Con una suerte de inocencia, Cadenas dijo: “Un ministro (se refería al general Padrino López) dice que no va a rendirle cuentas a la oligarquía (Padrino López llama así a la Asamblea Nacional) sino al pueblo”.
Y a continuación nuestro poeta mayor se pregunta con la misma inocencia: “¿Como hará el ministro para rendirle cuentas al pueblo? ¿Será por televisión? ¿Irá casa por casa? ¿O en la calle, en un mitin en la avenida Bolívar? Y concluye: “¿Los millones de venezolanos que eligieron a los diputados a la Asamblea Nacional no son pueblo? ¿No es precisamente el Parlamento la institución que significó el avance decisivo para que el pueblo y todas sus opciones políticas tuviesen representación en el ejercicio de gobierno?”

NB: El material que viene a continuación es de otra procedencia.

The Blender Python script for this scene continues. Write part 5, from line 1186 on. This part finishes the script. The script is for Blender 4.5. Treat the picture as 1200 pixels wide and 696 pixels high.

En las aparentemente inocentes preguntas de Cadenas queda clara la diferencia entre la barbarie del autoritarismo y el avance civilizatorio de la democracia. No es que Padrino López sea un ignorantón ávido de poder, sino que desprecia flagrantemente lo más importante para que exista política y no gobiernos de facto: el diálogo, el respeto a las diferencias, el reconocimiento de las instituciones y a las decisiones del pueblo.
Lo que sucede es que para Padrino López, y los demás generales como él amantados por la ideología populista alucinada de Hugo Chávez, el “pueblo” es sólo aquella parte de la población que los aplaude como focas. Los demás no somos gente.